┌──
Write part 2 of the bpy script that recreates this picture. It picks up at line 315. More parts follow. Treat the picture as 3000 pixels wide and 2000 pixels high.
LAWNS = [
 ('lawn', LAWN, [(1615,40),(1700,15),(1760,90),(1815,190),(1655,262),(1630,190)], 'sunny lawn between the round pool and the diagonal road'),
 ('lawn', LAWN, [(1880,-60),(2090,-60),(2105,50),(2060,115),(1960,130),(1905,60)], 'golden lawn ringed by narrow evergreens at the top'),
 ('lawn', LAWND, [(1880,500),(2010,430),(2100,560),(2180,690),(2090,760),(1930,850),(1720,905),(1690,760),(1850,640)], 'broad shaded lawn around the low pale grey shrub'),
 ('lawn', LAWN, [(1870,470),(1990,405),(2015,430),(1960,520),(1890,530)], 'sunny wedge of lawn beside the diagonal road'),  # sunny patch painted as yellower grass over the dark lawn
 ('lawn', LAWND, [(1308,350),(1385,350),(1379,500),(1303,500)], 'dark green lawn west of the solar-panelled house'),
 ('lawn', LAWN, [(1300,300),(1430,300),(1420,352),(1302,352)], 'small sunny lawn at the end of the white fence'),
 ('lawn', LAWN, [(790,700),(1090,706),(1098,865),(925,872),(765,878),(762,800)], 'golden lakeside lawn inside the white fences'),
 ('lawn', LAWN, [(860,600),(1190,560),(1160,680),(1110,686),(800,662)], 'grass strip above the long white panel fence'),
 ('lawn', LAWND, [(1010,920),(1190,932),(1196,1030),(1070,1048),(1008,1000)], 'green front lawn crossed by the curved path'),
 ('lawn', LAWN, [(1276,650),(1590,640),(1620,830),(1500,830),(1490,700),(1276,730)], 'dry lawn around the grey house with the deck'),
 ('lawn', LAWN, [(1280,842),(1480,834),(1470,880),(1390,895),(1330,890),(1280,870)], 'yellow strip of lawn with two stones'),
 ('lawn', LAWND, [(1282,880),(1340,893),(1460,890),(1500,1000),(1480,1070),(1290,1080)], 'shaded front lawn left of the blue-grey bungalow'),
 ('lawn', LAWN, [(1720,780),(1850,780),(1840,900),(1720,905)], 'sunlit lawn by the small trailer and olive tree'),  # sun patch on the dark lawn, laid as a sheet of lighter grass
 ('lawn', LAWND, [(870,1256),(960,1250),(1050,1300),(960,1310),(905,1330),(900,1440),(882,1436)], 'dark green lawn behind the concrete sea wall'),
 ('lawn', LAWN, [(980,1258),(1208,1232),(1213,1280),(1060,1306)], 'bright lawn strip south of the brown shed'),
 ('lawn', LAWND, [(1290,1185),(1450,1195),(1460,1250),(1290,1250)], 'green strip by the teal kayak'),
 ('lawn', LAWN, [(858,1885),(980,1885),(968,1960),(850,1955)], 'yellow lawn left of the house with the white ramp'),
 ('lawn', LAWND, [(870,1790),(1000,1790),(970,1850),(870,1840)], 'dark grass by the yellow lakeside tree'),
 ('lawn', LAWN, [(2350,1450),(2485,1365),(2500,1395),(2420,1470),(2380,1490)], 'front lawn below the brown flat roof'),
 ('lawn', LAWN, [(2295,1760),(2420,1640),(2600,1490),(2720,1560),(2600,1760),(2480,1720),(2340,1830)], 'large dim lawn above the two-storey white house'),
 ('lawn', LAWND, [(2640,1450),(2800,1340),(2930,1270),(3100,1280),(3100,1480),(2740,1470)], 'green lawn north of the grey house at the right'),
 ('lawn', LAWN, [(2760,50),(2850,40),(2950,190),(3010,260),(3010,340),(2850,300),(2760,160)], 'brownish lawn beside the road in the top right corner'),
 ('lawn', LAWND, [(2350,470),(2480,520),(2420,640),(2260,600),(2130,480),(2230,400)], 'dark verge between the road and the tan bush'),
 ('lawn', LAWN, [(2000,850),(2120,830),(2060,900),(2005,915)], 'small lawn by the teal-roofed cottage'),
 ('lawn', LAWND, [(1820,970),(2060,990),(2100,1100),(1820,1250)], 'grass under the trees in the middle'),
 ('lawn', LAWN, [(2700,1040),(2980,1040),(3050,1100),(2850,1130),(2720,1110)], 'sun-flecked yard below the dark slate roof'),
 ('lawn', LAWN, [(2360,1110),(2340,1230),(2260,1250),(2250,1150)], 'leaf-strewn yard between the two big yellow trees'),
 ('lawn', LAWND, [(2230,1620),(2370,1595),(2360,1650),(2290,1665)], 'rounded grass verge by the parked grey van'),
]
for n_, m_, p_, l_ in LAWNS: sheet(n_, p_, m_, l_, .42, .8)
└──
(Problem to work on) Copy out all of the lines above exactly.

(In response)
Write part 2 of the bpy script that recreates this picture. It picks up at line 315. More parts follow. Treat the picture as 3000 pixels wide and 2000 pixels high.
LAWNS = [
 ('lawn', LAWN, [(1615,40),(1700,15),(1760,90),(1815,190),(1655,262),(1630,190)], 'sunny lawn between the round pool and the diagonal road'),
 ('lawn', LAWN, [(1880,-60),(2090,-60),(2105,50),(2060,115),(1960,130),(1905,60)], 'golden lawn ringed by narrow evergreens at the top'),
 ('lawn', LAWND, [(1880,500),(2010,430),(2100,560),(2180,690),(2090,760),(1930,850),(1720,905),(1690,760),(1850,640)], 'broad shaded lawn around the low pale grey shrub'),
 ('lawn', LAWN, [(1870,470),(1990,405),(2015,430),(1960,520),(1890,530)], 'sunny wedge of lawn beside the diagonal road'),  # sunny patch painted as yellower grass over the dark lawn
 ('lawn', LAWND, [(1308,350),(1385,350),(1379,500),(1303,500)], 'dark green lawn west of the solar-panelled house'),
 ('lawn', LAWN, [(1300,300),(1430,300),(1420,352),(1302,352)], 'small sunny lawn at the end of the white fence'),
 ('lawn', LAWN, [(790,700),(1090,706),(1098,865),(925,872),(765,878),(762,800)], 'golden lakeside lawn inside the white fences'),
 ('lawn', LAWN, [(860,600),(1190,560),(1160,680),(1110,686),(800,662)], 'grass strip above the long white panel fence'),
 ('lawn', LAWND, [(1010,920),(1190,932),(1196,1030),(1070,1048),(1008,1000)], 'green front lawn crossed by the curved path'),
 ('lawn', LAWN, [(1276,650),(1590,640),(1620,830),(1500,830),(1490,700),(1276,730)], 'dry lawn around the grey house with the deck'),
 ('lawn', LAWN, [(1280,842),(1480,834),(1470,880),(1390,895),(1330,890),(1280,870)], 'yellow strip of lawn with two stones'),
 ('lawn', LAWND, [(1282,880),(1340,893),(1460,890),(1500,1000),(1480,1070),(1290,1080)], 'shaded front lawn left of the blue-grey bungalow'),
 ('lawn', LAWN, [(1720,780),(1850,780),(1840,900),(1720,905)], 'sunlit lawn by the small trailer and olive tree'),  # sun patch on the dark lawn, laid as a sheet of lighter grass
 ('lawn', LAWND, [(870,1256),(960,1250),(1050,1300),(960,1310),(905,1330),(900,1440),(882,1436)], 'dark green lawn behind the concrete sea wall'),
 ('lawn', LAWN, [(980,1258),(1208,1232),(1213,1280),(1060,1306)], 'bright lawn strip south of the brown shed'),
 ('lawn', LAWND, [(1290,1185),(1450,1195),(1460,1250),(1290,1250)], 'green strip by the teal kayak'),
 ('lawn', LAWN, [(858,1885),(980,1885),(968,1960),(850,1955)], 'yellow lawn left of the house with the white ramp'),
 ('lawn', LAWND, [(870,1790),(1000,1790),(970,1850),(870,1840)], 'dark grass by the yellow lakeside tree'),
 ('lawn', LAWN, [(2350,1450),(2485,1365),(2500,1395),(2420,1470),(2380,1490)], 'front lawn below the brown flat roof'),
 ('lawn', LAWN, [(2295,1760),(2420,1640),(2600,1490),(2720,1560),(2600,1760),(2480,1720),(2340,1830)], 'large dim lawn above the two-storey white house'),
 ('lawn', LAWND, [(2640,1450),(2800,1340),(2930,1270),(3100,1280),(3100,1480),(2740,1470)], 'green lawn north of the grey house at the right'),
 ('lawn', LAWN, [(2760,50),(2850,40),(2950,190),(3010,260),(3010,340),(2850,300),(2760,160)], 'brownish lawn beside the road in the top right corner'),
 ('lawn', LAWND, [(2350,470),(2480,520),(2420,640),(2260,600),(2130,480),(2230,400)], 'dark verge between the road and the tan bush'),
 ('lawn', LAWN, [(2000,850),(2120,830),(2060,900),(2005,915)], 'small lawn by the teal-roofed cottage'),
 ('lawn', LAWND, [(1820,970),(2060,990),(2100,1100),(1820,1250)], 'grass under the trees in the middle'),
 ('lawn', LAWN, [(2700,1040),(2980,1040),(3050,1100),(2850,1130),(2720,1110)], 'sun-flecked yard below the dark slate roof'),
 ('lawn', LAWN, [(2360,1110),(2340,1230),(2260,1250),(2250,1150)], 'leaf-strewn yard between the two big yellow trees'),
 ('lawn', LAWND, [(2230,1620),(2370,1595),(2360,1650),(2290,1665)], 'rounded grass verge by the parked grey van'),
]
for n_, m_, p_, l_ in LAWNS: sheet(n_, p_, m_, l_, .42, .8)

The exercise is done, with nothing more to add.